Irlands Weg aus der Krise

Ende 2010 nahm Irland Hilfskredite von der sogenannten Troika an und musste im Gegenzug strenge Sparauflagen umsetzen. Inzwischen wächst die irische Wirtschaft schneller als jede andere in Europa. Die Iren könnten also Vorbild für Athen sein. Doch es gibt einen gravierenden Unterschied zu Griechenland.

Von Martin Alioth | 13.07.2015
    Die Innenstadt von Dublin am 10.06.2015
    Zornig, aber am Ende auch einsichtig sind die Iren den Reformweg mitgegangen (picture-alliance / dpa / Frank Baumgart)
    Der irische Finanzminister Michael Noonan ist ein Veteran der Innenpolitik. Der bürgerliche Politiker aus Limerick will Griechenland im Euro-Verbund behalten.
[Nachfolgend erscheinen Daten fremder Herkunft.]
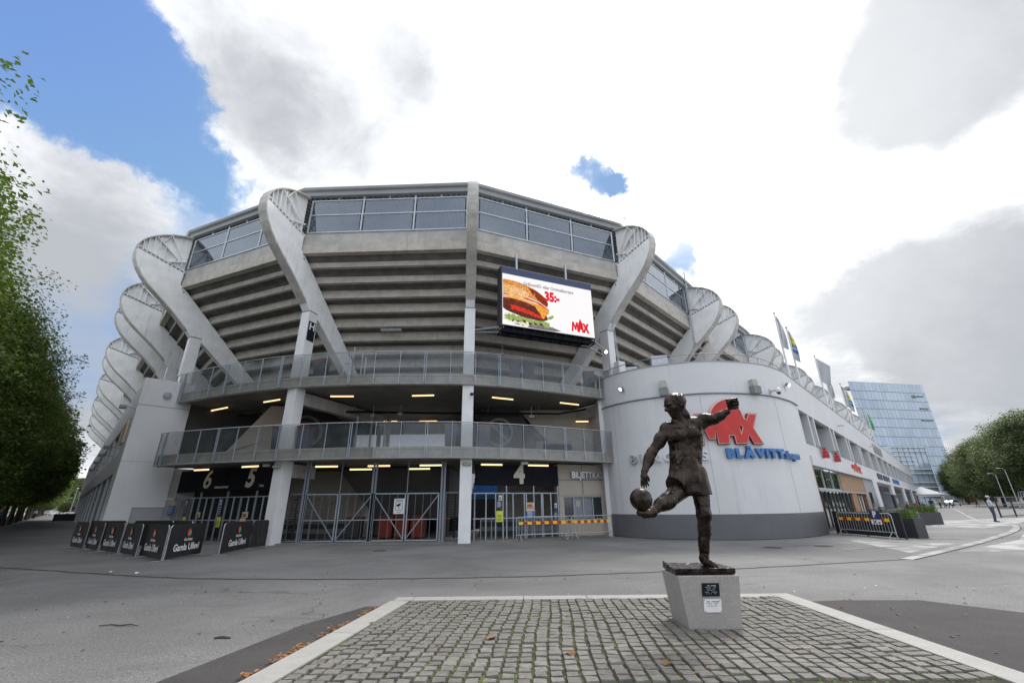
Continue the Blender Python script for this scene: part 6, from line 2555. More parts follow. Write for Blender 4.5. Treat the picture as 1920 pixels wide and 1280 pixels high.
# ------------------------------------------------------------------ gates, fences and signs at the entrances
def gate(p0, p1, zt, label, nleaf=1, diag='/', name='entrance_gate', parent=None):
    p0, p1 = Vector(p0 + (0,)) if len(p0) == 2 else Vector(p0), Vector(p1 + (0,)) if len(p1) == 2 else Vector(p1)
    c = (p0 + p1) / 2
    t = thing(name, label, 'gate', (c.x, c.y, .05), world_children=True)
    up = lambda p, z: (p.x, p.y, z)
    zb = .10
    mb = MB()
    for a, b in ((up(p0, zb), up(p1, zb)), (up(p0, zt), up(p1, zt))):
        mb.beam(a, b, .05, .05)
    for p in (p0, p1):
        mb.beam(up(p, zb), up(p, zt), .05, .05)
    mb.build('frame', 'rail_steel', t)
    mb = MB(); mb.beam(up(p0, 1.0), up(p1, 1.0), .04, .035); mb.build('middle_rail', 'rail_steel', t)
    mb = MB()
    if diag == '\\':
        mb.beam(up(p0, zt - .05), up(p1, zb + .05), .045, .05)
    else:
        mb.beam(up(p0, zb + .05), up(p1, zt - .05), .045, .05)
    mb.build('brace', 'grey_metal', t)
    mb = MB()
    L_ = (p1 - p0).length
    n = max(3, int(L_ / .33))
    for k in range(1, n):
        q = p0.lerp(p1, k / n)
        mb.beam(up(q, zb), up(q, zt), .012, .012)
    mb.build('thin_bars', 'grey_metal', t)
    return t


GY = 21.85
zg = 2.16
gx = [-10.05, -8.42, -6.78, -5.16, -3.56]
for k in range(4):
    gate((gx[k] + .06, GY), (gx[k + 1] - .06, GY), zg, ('tall steel gate leaf in the centre bay, first from the left column', 'tall steel gate leaf in the centre bay, second from the left column',
                                            'tall steel gate leaf in the centre bay carrying the camera warning sign', 'tall steel gate leaf in the centre bay next to the middle column')[k], diag='\\' if k % 2 == 0 else '/')


def post(x, y, z1, lb, wd=.09, z0=.05):
    t = thing('gate_post', lb, 'post', (x, y, z0))
    mb = MB(); mb.box(-wd / 2, -wd / 2, 0, wd / 2, wd / 2, z1 - z0); mb.build('shaft', 'grey_metal', t)
    mb = MB(); mb.box(-wd * .9, -wd * .9, 0, wd * .9, wd * .9, .02); mb.build('foot_plate', 'galvanised', t)
    return t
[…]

    Niemand wolle eine Alibi-Lösung für ein paar Wochen. Nötig sei ein Programm für mehrere Jahre, das Griechenland wieder auf Wachstumskurs bringe. Sein Untergebener im Finanzministerium, Simon Harris, hob die Unterschiede zwischen Irland und Griechenland hervor.
    Der Preis für irische Staatsobligationen habe sich kaum bewegt, denn die Märkte reagierten differenziert: Irland habe sich klar von Griechenland abgekoppelt.
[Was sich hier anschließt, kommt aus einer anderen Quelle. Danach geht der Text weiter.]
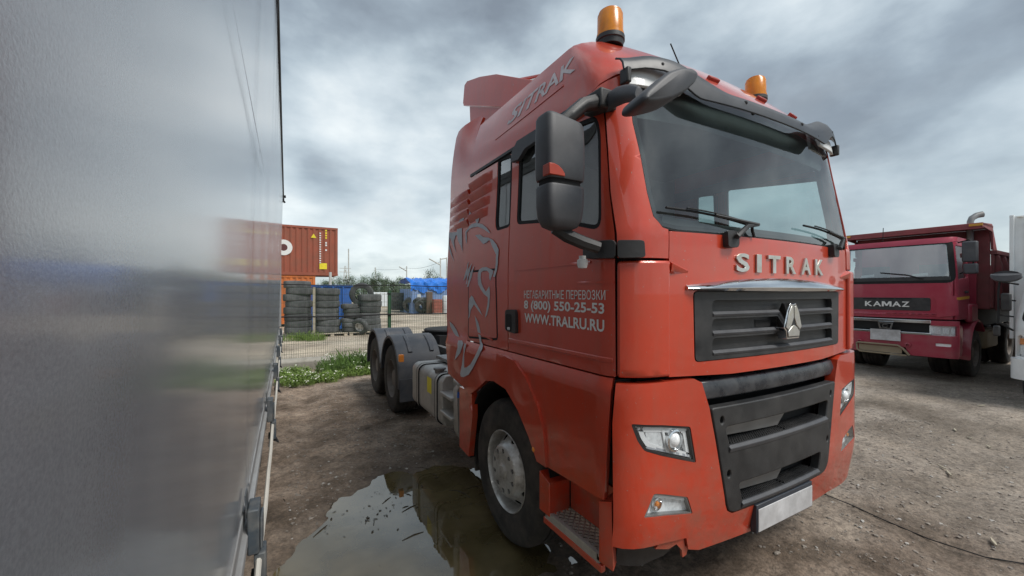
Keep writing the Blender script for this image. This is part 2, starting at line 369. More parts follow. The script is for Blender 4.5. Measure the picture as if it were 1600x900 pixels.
me.update(calc_edges=True); me.shade_smooth()
SD = pond_sd(GX, GY)+fbm(GX, GY, 1.6, 4, 51)*.5
wet = np.clip(1-SD/.95, 0, 1); wet = wet**1.2
# damp lane between the two trucks, where rain gathers
lane = np.exp(-((GX-.9)/.9)**4)*np.clip((8.5-GY)/3, 0, 1)*np.clip(GY-.0, 0, 1)
wet = np.maximum(wet, np.clip(lane*(.18+fbm(GX, GY, 1.1, 4, 61)*1.5), 0, .7))
at = me.attributes.new('wet', 'FLOAT', 'POINT'); at.data.foreach_set('value', wet.reshape(-1).astype(np.float32))
yard = np.clip((GY-11.6+fbm(GX, GY, .6, 3, 71)*1.6)/1.2, 0, 1)
at = me.attributes.new('yard', 'FLOAT', 'POINT'); at.data.foreach_set('value', yard.reshape(-1).astype(np.float32))
dry = np.clip((GX-2.6+fbm(GX, GY, .5, 4, 81)*3)/2.2, 0, 1)
at = me.attributes.new('dry', 'FLOAT', 'POINT'); at.data.foreach_set('value', dry.reshape(-1).astype(np.float32))
def ground_mat():
    m = bpy.data.materials.new('dirt'); m.use_nodes = True; nt = m.node_tree; N = nt.nodes; L = nt.links; b = N['Principled BSDF']
    tc = N.new('ShaderNodeTexCoord'); vec = tc.outputs['Object']
    def noise(sc, d=6, r=.62):
        n = N.new('ShaderNodeTexNoise'); n.inputs['Scale'].default_value = sc; n.inputs['Detail'].default_value = d; n.inputs['Roughness'].default_value = r; L.new(vec, n.inputs['Vector']); return n.outputs['Fac']
    def ramp(f, st):
        r = N.new('ShaderNodeValToRGB'); e = r.color_ramp.elements
        e[0].position, e[0].color = st[0][0], (*st[0][1], 1); e[1].position, e[1].color = st[-1][0], (*st[-1][1], 1)
        for p, c in st[1:-1]: k = e.new(p); k.color = (*c, 1)
        L.new(f, r.inputs[0]); return r.outputs[0]
    def mix(f, a, bb, blend='MIX'):
        n = N.new('ShaderNodeMix'); n.data_type = 'RGBA'; n.blend_type = blend
        if isinstance(f, (int, float)): n.inputs['Factor'].default_value = f
        else: L.new(f, n.inputs['Factor'])
        L.new(a, n.inputs['A'])
        if isinstance(bb, tuple): n.inputs['B'].default_value = (*bb, 1)
        else: L.new(bb, n.inputs['B'])
        return n.outputs['Result']
    def attr(nm): a = N.new('ShaderNodeAttribute'); a.attribute_name = nm; return a.outputs['Fac']
    def mul(a, k):
        n = N.new('ShaderNodeMath'); n.operation = 'MULTIPLY'; L.new(a, n.inputs[0])
        if isinstance(k, (int, float)): n.inputs[1].default_value = k
        else: L.new(k, n.inputs[1])
        return n.outputs[0]
    mudc = ramp(noise(2.2), [(.3, (.16, .12, .088)), (.5, (.28, .215, .165)), (.72, (.38, .31, .25))])
    dryc = ramp(noise(.9), [(.3, (.18, .15, .12)), (.5, (.27, .23, .19)), (.7, (.36, .315, .27))])
    sand = ramp(noise(.35), [(.3, (.34, .285, .22)), (.5, (.44, .38, .30)), (.7, (.52, .46, .375))])
    c = mix(attr('dry'), mudc, dryc); c = mix(attr('yard'), c, sand)
    fine = ramp(noise(38, 6, .75), [(.34, (.45, .45, .45)), (.52, (1, 1, 1)), (.70, (1.45, 1.42, 1.38))]); c = mix(.85, c, fine, 'MULTIPLY')
    grit = ramp(noise(130, 3, .7), [(.62, (0, 0, 0)), (.72, (1, 1, 1))]); c = mix(mul(grit, .35), c, (.40, .36, .31))
    big = ramp(noise(.55, 5, .6), [(.36, (.62, .60, .58)), (.5, (1, 1, 1)), (.66, (1.30, 1.28, 1.25))]); c = mix(1.0, c, big, 'MULTIPLY')
    clod = ramp(noise(14, 4, .6), [(.36, (.55, .54, .53)), (.48, (1, 1, 1)), (.66, (1.22, 1.2, 1.18))]); c = mix(.6, c, clod, 'MULTIPLY')
    blot = ramp(noise(5.5, 6, .7), [(.52, (0, 0, 0)), (.68, (1, 1, 1))]); c = mix(mul(blot, .45), c, (.085, .066, .05))
    c = mix(mul(attr('wet'), .58), c, (.050, .038, .024))
    L.new(c, b.inputs['Base Color'])
    mr = N.new('ShaderNodeMapRange'); L.new(attr('wet'), mr.inputs[0]); mr.inputs[3].default_value = .95; mr.inputs[4].default_value = .38; L.new(mr.outputs[0], b.inputs['Roughness'])
    b.inputs['Specular IOR Level'].default_value = .35
    bp = N.new('ShaderNodeBump'); bp.inputs['Strength'].default_value = 1.0; bp.inputs['Distance'].default_value = .02
    ad = N.new('ShaderNodeMath'); ad.operation = 'ADD'; L.new(noise(28, 8, .75), ad.inputs[0]); L.new(mul(noise(110, 4, .7), .4), ad.inputs[1]); L.new(ad.outputs[0], bp.inputs['Height']); L.new(bp.outputs[0], b.inputs['Normal'])
    return m
me.materials.append(ground_mat())
ground = bpy.data.objects.new('ground', me); COL.objects.link(ground); tagged(ground, kind='structure')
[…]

    Mit Exportüberschuss aus der Krise
    Diese Abkoppelung kostete einen hohen Preis: Zwischen 2008 und dem Ende des letzten Jahres wurde der Staatshaushalt umgekrempelt: Steuern und Abgaben wurden erhöht, Ausgaben abgebaut. Aber die Unterschiede zu Griechenland waren schon immer offensichtlich: Irland erwirtschaftete auch in den schlimmsten Jahren einen saftigen Exportüberschuss.
    Der Staat ging praktisch schuldenfrei in die Krise und war nicht übergewichtig. Die Immobilienkrise und der Kollaps der irischen Banken hatten große Löcher gerissen, aber es gab nur geringen Bedarf für strukturelle Wirtschaftsreformen.
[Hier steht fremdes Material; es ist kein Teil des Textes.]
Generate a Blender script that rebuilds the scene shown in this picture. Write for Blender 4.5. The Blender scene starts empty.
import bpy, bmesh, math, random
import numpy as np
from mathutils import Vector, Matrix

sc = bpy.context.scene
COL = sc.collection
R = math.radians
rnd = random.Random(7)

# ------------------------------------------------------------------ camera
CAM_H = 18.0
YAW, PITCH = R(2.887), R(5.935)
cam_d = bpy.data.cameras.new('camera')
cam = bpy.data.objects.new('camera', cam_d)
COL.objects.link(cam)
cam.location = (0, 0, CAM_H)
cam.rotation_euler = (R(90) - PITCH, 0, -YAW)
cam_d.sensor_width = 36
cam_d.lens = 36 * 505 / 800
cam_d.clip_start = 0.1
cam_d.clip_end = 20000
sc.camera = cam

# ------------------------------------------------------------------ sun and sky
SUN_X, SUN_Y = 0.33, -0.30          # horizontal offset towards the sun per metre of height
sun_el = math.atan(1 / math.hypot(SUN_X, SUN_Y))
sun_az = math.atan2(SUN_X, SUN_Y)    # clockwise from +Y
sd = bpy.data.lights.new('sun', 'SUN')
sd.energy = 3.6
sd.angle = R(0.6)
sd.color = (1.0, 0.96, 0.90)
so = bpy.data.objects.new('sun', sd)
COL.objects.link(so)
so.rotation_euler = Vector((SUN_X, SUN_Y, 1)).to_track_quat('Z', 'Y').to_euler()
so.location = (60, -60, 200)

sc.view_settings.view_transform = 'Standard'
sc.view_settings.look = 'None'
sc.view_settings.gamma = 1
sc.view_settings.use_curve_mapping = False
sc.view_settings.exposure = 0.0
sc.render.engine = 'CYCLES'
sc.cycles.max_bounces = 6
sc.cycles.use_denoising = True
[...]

    Der Zorn der Bevölkerung auf die Banken war und ist ingrimmig, aber gleichzeitig bestand eine widerwillige Bereitschaft, den Gürtel enger zu schnallen. Irland beugte sich unters Joch. Darauf spielte Premierminister Enda Kenny gestern in Brüssel an. Das Vertrauen zwischen der irischen Regierung und der Troika der Geldgeber sei schrittweise gewachsen aufgrund der tatsächlichen Maßnahmen Irlands.
    Im Gegenzug wurden Zinssätze gesenkt, Laufzeiten verlängert und Schuldenpakete umgewandelt. Eine Minderheit der Wähler verweigerte sich der Sparpolitik und unterstützt nun linke Splitterparteien oder Sinn Féin, die Partei, die einst aus der Irisch-Republikanischen Armee herausgewachsen war.
    Der linke Abgeordnete Paul Murphy sprach unlängst aus, was viele Iren und viele Griechen denken: Der Zweck der irischen wie auch der griechischen Sparpolitik sei die Rettung deutscher und französischer Banken. Weniger als ein Zehntel der griechischen Hilfsgelder seien der griechischen Wirtschaft zugeflossen.
    Der Zorn auf die Gläubiger
    Obwohl die absoluten Beträge im Falle Irlands nicht überwältigend waren, bleibt Irland zornig, dass alle Gläubiger der irischen Banken in vollem Umfang entschädigt worden waren - auf Druck der Europäischen Zentralbank und des amerikanischen Finanzministeriums. Brian Cowen, der als Irlands Premierminister schließlich Hilfsgelder beantragen musste, sagte letzte Woche vor einem Untersuchungsausschuss des irischen Parlaments aus.
    Anonyme Quellen aufseiten der Troika hätten damals Indiskretionen verbreitet, wonach Irlands Gesuch schon eine beschlossene Sache sei, bevor überhaupt Einigkeit über das Sparprogramm erzielt war. Das habe er abgelehnt. So bleiben Ressentiments, aber die meisten Iren haben eingesehen, dass die Schuldigen für ihre Krise im eigenen Land zu finden waren.